Dans un essai paru aux PUF, Erotique de l’administration. Réflexions philosophiques sur la fin du management, le philosophe Ghislain Deslandes évoque ainsi « une conception du management à bout de souffle, qui met au jour le décalage toujours plus criant entre la façon de conduire l’action collective et la manière dont elle est effectivement vécue par les femmes et les hommes qui y participent ». Preuve de ce rejet, « une infime minorité de salariés déclarent souhaiter, un jour, devenir eux-mêmes manageurs ».
La notion de management est aujourd’hui plongée dans un brouillard, expose M. Deslandes. Quels sont les ressorts du désaveu qui la touche ? Quelles nouvelles finalités devrait-elle poursuivre pour amorcer son renouveau ? Et, finalement, « que peut la philosophie dans cette complète remise à plat de l’administration des affaires » ? L’auteur développe ces axes de réflexion à travers son dernier essai, où la pensée de Pascal (1623-1662) sert régulièrement de guide au lecteur.
S’attachant à décrire la pratique managériale dominante, l’auteur évoque le « Roi chiffre ». Celui qui « tend à imposer un mode de management normatif et univoque, qui décide sans ambiguïté qui sont les gagnants et les perdants, et qui laisse peu de place à l’interprétation et à la discorde ». M. Deslandes déplore une « prédilection pour l’accès à la vérité dans les organisations d’après les chiffres ». Une « gouvernance par les nombres » où « la mesure a remplacé le jugement puisque mesurer revient finalement à juger », résume-t-il.
Mérite, respect
Or l’auteur rappelle que manageur doit aussi consister à soupeser, à sentir, à se saisir de l’incalculable.

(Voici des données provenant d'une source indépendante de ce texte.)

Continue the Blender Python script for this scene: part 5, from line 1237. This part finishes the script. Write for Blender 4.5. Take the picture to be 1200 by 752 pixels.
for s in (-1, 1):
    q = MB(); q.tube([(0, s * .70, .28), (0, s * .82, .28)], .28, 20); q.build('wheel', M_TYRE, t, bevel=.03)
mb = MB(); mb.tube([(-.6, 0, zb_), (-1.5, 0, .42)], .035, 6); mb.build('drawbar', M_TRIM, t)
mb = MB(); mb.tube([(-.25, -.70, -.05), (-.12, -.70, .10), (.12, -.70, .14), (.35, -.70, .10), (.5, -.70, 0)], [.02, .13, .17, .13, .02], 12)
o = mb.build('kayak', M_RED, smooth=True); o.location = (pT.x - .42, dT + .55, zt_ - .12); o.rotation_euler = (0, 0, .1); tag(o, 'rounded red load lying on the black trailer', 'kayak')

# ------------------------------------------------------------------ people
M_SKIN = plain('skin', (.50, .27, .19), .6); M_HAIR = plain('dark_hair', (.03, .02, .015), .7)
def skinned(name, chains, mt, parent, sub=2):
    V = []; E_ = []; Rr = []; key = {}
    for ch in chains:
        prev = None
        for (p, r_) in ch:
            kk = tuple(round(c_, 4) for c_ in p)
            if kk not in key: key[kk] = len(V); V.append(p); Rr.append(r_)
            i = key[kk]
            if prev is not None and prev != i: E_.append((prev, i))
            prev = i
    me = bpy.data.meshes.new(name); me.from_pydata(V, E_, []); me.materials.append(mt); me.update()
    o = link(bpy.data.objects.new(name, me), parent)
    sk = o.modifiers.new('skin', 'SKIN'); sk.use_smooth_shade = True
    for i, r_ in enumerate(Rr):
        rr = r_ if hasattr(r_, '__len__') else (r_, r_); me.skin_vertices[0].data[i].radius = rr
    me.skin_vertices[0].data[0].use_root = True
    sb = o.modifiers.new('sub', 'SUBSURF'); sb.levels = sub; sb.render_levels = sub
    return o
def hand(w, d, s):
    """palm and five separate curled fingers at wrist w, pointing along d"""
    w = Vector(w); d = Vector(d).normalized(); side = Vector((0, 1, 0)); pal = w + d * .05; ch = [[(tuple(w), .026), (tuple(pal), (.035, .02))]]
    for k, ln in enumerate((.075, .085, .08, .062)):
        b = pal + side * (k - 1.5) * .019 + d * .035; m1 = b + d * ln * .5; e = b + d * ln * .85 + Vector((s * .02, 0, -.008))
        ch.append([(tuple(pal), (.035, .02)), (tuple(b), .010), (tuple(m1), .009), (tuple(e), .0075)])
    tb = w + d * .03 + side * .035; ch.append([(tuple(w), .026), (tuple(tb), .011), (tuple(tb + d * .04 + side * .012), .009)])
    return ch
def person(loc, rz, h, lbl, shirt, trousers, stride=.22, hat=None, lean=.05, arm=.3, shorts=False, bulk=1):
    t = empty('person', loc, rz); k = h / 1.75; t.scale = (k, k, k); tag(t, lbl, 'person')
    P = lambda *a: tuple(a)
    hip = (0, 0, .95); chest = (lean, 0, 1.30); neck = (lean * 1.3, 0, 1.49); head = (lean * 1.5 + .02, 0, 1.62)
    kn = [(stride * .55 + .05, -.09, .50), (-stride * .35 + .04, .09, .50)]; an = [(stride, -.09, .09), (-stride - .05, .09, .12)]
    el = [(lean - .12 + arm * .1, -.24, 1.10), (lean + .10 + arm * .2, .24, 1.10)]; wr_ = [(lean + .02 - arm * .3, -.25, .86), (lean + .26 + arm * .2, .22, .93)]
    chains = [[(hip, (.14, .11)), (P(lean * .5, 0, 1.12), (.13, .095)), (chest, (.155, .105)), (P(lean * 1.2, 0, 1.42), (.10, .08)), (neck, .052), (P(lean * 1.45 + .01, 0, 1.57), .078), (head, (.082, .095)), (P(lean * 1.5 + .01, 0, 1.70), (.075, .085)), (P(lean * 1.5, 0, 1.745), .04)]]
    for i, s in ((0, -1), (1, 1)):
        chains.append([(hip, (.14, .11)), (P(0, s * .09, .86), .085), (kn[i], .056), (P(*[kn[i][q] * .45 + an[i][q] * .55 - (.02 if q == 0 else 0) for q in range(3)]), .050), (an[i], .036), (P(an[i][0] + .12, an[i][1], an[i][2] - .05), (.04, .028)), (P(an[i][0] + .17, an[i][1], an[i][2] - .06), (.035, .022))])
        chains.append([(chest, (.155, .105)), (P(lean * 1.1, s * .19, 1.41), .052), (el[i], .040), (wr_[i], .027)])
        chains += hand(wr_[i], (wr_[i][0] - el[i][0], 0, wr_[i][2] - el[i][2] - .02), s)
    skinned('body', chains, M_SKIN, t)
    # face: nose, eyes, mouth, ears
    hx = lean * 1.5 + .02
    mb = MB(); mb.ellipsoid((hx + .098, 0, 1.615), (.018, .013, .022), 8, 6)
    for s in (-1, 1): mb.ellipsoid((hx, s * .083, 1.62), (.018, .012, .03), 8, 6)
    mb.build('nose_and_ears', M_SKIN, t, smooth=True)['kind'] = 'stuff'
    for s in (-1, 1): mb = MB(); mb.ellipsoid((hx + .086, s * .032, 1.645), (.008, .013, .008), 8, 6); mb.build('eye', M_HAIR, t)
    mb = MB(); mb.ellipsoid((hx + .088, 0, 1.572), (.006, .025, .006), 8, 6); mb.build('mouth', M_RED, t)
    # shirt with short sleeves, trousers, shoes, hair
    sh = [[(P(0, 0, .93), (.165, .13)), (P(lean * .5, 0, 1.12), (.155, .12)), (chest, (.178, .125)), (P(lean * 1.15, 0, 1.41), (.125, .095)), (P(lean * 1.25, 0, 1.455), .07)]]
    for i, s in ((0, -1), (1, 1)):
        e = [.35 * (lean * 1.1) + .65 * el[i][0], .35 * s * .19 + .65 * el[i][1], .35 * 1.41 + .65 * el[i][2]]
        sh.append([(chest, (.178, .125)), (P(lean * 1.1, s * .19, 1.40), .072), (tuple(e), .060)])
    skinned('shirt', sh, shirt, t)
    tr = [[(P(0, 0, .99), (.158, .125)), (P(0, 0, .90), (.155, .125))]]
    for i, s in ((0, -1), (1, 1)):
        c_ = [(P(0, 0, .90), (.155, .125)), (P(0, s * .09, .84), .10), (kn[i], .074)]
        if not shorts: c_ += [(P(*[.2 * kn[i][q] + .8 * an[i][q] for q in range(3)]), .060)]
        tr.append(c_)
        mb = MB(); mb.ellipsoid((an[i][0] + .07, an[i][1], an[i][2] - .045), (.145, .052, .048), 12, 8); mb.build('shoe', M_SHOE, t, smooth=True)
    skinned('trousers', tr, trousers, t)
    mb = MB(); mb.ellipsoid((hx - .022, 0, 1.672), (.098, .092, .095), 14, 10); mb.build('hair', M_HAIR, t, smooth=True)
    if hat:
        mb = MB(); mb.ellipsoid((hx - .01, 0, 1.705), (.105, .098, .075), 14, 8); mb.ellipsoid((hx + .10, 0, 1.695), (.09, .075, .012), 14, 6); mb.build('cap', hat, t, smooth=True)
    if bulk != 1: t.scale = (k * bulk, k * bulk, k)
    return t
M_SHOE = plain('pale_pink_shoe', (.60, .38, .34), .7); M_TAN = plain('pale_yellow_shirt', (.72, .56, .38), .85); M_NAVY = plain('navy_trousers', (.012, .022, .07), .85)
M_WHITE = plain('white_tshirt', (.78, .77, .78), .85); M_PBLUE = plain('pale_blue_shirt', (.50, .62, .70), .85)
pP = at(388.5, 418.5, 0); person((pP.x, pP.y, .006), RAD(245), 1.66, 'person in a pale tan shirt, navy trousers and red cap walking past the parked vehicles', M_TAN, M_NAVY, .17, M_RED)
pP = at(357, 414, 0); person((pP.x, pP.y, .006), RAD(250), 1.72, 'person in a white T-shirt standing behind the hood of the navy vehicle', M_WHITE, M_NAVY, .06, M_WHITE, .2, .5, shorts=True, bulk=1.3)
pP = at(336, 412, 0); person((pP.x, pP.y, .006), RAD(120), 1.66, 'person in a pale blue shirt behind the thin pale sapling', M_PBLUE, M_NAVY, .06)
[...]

Le management doit « compter sur une exigence éthique où prime le circuit des affects ». L’auteur invite ainsi à penser la crise de l’échange, du « nous », pour une meilleure prise en compte du collectif et de ses interactions dans la gestion des travailleurs. Ce faisant, il estime que, dans la réflexion managériale, le « pourquoi » (la fin en tant que but), jusqu’à présent dans l’ombre du « comment », doit retrouver toute sa place. Une manière de prendre en compte la « quête de sens » des salariés.